So last Tuesday I was interviewed by one of the press here in Japan, Nikkei BP, as they wanted to write an article about eSports in Japan. To be more precise, they work closely with Japan Sports Analytics Association (JSAA) and as a part of a promotion campaign of Sports Analytics Japan (SAJ) 2019, probably the largest sports analytics conference organized by JSAA that will be held next week in Ariake, Tokyo, they wanted an interview as my firm will be joining the event as a gold sponsor and myself presenting some thoughts of Japanese esports.
The interview itself went on for an hour including some photo sessions. Now there were two points worthy of mentioning.
1. I used to think that the overall esports market is not terribly appealing to our Japanese game publishers and the reasoning goes as follows. The so-called esports is mostly PC-based contents in that the game publisher provides the SW contents for (almost) free whereas Japanese game publishers not only sell SW contents but also the HW console to play with, which consists of significant portion of their revenue. This also means that the global and domestic publishers have completely different business model: in-game goods, advertisement revenue vs. hardcopy selling revenue of game HW & SW. The more esports get popular, the more likely that it will interfere with the revenue of traditional HW, SW sales, which could hurt the Japanese game publisher’s business, thus no concrete movement towards esports so far.
Now if we think a step further, this may be true for the Japanese game publisher but they may be overlooking a bigger and quickly growing market of esports which is inherently global by nature (unlike the normal game market which is more abide by the region, due to the cultural tendency of the area) and where more industrial stakeholders are involved.
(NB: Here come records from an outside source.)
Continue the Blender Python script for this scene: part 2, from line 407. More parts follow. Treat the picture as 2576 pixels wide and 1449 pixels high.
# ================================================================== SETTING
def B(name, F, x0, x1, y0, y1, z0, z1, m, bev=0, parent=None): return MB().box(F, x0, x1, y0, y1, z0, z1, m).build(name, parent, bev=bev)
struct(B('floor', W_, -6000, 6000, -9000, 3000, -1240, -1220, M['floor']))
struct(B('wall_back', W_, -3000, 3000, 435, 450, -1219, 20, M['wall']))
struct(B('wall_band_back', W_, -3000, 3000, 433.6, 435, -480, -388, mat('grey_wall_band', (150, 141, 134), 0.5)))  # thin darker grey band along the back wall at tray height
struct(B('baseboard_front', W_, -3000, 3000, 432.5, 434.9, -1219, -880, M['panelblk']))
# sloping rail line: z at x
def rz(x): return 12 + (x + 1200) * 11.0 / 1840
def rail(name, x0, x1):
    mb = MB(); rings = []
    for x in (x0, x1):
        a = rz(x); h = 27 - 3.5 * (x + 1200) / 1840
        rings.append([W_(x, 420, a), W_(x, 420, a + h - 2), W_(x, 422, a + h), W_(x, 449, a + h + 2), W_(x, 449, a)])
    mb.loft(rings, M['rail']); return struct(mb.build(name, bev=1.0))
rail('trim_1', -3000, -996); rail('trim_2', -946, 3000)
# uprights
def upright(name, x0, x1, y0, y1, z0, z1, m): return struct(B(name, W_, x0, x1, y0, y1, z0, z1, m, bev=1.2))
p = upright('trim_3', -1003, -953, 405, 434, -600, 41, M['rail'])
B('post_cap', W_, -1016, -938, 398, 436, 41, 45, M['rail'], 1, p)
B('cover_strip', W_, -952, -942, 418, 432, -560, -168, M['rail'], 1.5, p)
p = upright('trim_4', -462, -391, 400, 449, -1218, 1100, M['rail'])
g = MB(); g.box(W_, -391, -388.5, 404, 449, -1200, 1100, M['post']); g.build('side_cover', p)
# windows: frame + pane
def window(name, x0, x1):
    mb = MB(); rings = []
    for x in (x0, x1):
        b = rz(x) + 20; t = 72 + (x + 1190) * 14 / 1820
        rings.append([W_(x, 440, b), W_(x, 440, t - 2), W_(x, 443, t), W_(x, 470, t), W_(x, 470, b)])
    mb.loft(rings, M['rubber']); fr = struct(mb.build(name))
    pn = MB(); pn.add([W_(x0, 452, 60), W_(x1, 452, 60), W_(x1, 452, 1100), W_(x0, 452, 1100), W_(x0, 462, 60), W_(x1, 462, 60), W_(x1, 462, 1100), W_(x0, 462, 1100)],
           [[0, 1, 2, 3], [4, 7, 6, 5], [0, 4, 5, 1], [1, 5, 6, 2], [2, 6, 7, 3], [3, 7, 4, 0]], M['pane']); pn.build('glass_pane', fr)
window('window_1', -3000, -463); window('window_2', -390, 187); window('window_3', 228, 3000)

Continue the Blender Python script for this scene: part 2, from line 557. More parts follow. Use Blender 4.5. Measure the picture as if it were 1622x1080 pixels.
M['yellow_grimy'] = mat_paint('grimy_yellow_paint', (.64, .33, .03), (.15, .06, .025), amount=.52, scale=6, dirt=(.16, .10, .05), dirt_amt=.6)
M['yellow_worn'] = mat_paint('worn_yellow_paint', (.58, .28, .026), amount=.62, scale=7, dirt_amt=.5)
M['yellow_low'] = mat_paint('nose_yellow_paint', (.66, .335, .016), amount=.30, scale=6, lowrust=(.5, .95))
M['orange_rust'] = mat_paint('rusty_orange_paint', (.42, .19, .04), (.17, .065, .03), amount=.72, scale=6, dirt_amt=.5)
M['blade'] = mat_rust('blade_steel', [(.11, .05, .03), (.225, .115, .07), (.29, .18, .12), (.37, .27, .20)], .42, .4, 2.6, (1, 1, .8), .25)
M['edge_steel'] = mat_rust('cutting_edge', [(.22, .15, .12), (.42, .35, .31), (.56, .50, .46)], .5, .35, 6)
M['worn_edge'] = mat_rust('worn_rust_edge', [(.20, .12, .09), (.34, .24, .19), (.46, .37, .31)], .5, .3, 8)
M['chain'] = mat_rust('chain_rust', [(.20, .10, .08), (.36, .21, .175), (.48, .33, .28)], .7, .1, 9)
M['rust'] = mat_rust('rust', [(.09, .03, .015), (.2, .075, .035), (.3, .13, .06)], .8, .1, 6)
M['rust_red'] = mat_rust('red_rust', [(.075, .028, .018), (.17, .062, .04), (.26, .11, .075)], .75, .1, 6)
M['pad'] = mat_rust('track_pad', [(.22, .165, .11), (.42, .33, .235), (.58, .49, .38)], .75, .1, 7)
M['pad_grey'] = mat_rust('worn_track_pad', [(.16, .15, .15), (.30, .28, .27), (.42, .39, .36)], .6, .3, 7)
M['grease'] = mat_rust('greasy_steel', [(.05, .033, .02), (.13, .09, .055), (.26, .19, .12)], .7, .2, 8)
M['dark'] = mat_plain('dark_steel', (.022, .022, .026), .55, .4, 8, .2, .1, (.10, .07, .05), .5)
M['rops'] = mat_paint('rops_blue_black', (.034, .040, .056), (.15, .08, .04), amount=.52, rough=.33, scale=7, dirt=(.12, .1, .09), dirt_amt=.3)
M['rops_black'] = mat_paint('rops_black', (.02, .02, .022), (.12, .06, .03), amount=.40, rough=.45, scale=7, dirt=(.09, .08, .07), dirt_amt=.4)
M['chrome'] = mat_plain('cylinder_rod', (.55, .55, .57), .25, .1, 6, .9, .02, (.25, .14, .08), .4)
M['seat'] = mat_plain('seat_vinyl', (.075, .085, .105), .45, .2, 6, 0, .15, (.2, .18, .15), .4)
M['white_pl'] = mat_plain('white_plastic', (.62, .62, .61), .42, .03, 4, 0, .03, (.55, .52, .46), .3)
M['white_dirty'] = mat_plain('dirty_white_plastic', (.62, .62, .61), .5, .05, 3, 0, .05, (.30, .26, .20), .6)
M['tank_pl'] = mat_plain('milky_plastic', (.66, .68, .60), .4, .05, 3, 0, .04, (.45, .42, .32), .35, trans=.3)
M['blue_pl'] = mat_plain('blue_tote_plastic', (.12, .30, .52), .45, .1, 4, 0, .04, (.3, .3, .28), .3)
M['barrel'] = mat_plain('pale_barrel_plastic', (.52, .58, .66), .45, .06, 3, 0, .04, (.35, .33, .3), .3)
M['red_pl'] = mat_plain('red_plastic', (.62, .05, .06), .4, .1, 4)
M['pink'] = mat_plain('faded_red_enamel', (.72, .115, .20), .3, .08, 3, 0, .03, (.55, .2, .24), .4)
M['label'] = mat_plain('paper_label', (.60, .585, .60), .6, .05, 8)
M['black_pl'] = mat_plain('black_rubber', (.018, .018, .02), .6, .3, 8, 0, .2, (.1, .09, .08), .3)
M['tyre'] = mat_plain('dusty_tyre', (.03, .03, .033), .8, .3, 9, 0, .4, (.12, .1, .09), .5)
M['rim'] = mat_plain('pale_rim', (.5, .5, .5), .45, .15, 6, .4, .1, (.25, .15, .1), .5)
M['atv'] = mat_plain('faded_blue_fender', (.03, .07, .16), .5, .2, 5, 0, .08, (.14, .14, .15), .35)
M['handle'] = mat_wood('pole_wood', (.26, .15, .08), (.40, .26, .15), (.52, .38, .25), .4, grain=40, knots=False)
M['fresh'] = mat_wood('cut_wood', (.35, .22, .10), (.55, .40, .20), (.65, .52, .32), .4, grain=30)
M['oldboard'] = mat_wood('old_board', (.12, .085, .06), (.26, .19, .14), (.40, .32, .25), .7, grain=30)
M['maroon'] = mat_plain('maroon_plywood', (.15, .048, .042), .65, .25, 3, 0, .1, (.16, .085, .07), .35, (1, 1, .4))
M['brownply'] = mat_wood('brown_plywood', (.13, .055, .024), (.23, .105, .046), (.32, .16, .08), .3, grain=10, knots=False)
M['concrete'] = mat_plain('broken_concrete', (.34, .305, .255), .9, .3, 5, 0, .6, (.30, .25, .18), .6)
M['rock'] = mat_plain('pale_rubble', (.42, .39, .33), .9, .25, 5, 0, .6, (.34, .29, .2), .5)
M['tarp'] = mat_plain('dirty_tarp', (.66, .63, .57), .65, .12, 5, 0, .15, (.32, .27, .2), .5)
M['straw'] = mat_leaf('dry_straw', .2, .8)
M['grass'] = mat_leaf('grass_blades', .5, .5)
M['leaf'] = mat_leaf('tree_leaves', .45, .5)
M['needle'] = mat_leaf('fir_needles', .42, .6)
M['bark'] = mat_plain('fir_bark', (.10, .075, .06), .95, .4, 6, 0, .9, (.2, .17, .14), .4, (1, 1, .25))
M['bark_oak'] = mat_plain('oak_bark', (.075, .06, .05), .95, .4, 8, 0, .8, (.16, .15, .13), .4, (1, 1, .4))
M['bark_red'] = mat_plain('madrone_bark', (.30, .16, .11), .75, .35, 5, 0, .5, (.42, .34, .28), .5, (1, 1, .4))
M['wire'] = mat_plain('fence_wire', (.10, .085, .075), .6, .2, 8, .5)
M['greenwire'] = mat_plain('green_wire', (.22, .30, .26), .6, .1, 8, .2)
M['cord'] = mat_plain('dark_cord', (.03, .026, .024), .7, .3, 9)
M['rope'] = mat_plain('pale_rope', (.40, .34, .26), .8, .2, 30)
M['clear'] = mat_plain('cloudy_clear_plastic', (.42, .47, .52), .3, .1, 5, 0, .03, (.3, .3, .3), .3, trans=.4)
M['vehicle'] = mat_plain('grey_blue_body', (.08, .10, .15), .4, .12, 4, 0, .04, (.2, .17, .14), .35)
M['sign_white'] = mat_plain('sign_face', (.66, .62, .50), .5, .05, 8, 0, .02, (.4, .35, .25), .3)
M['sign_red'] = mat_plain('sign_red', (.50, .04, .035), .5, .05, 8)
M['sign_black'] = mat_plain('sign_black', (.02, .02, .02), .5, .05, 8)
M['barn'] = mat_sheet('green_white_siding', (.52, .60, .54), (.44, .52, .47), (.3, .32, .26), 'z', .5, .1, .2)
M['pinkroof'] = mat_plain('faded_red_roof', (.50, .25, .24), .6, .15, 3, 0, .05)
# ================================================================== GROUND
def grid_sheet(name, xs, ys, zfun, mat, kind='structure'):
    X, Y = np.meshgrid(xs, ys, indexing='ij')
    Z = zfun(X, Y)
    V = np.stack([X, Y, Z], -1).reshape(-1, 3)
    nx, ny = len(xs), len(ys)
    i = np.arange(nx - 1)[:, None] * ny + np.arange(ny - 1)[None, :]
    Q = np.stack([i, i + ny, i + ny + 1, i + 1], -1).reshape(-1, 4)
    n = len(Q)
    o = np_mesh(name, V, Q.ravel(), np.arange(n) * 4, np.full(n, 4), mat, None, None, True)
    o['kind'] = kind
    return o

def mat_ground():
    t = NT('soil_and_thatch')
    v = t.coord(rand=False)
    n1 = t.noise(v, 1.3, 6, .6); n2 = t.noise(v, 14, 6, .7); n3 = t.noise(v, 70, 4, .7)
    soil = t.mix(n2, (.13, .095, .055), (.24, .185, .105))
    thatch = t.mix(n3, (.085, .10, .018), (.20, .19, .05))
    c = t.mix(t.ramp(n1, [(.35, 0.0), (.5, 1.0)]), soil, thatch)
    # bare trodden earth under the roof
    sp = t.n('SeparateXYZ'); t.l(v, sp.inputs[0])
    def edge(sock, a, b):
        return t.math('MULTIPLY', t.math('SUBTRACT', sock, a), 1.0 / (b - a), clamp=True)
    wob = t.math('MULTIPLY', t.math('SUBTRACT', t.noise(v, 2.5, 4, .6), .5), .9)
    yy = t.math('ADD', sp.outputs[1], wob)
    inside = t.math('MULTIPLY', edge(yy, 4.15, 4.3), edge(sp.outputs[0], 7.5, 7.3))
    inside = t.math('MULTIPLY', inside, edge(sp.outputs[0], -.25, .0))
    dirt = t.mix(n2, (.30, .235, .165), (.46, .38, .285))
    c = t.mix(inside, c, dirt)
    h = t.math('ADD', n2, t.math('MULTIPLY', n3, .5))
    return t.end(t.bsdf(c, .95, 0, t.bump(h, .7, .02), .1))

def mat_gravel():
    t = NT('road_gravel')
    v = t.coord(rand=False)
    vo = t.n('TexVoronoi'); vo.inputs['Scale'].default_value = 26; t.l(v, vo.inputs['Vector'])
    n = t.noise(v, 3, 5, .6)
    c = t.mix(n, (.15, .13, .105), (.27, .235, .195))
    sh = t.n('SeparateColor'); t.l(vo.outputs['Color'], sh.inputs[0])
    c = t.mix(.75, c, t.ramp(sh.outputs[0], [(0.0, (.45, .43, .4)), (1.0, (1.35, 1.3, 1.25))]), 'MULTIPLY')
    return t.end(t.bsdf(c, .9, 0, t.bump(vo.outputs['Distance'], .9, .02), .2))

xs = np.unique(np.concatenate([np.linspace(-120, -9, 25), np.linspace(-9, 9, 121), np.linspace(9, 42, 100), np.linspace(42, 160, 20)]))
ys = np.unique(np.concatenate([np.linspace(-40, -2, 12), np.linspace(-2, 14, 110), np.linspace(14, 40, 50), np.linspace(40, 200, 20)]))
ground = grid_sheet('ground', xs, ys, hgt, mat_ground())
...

During the interview, I came to an epiphany that the aforementioned (highlighted underline above) hypothesis may be misleading or even completely wrong.
One of the key success factors of esports blooming, in my opinion, is the fact that esports contents is fun to watch, not only as a player of the game (active engagement), but just as a viewer (passive engagement). Same thing happens for sports. I may not play soccer myself, but I used to avidly follow EPL You may not play basketball, but you may follow NBA season. Why? Because it’s just fun to watch!
What I’m trying to say is that we may be talking two completely different target markets: active vs. passive engagers. I suppose that the Japanese game publisher’s target has been the former whereas the global esports publisher has been for the both.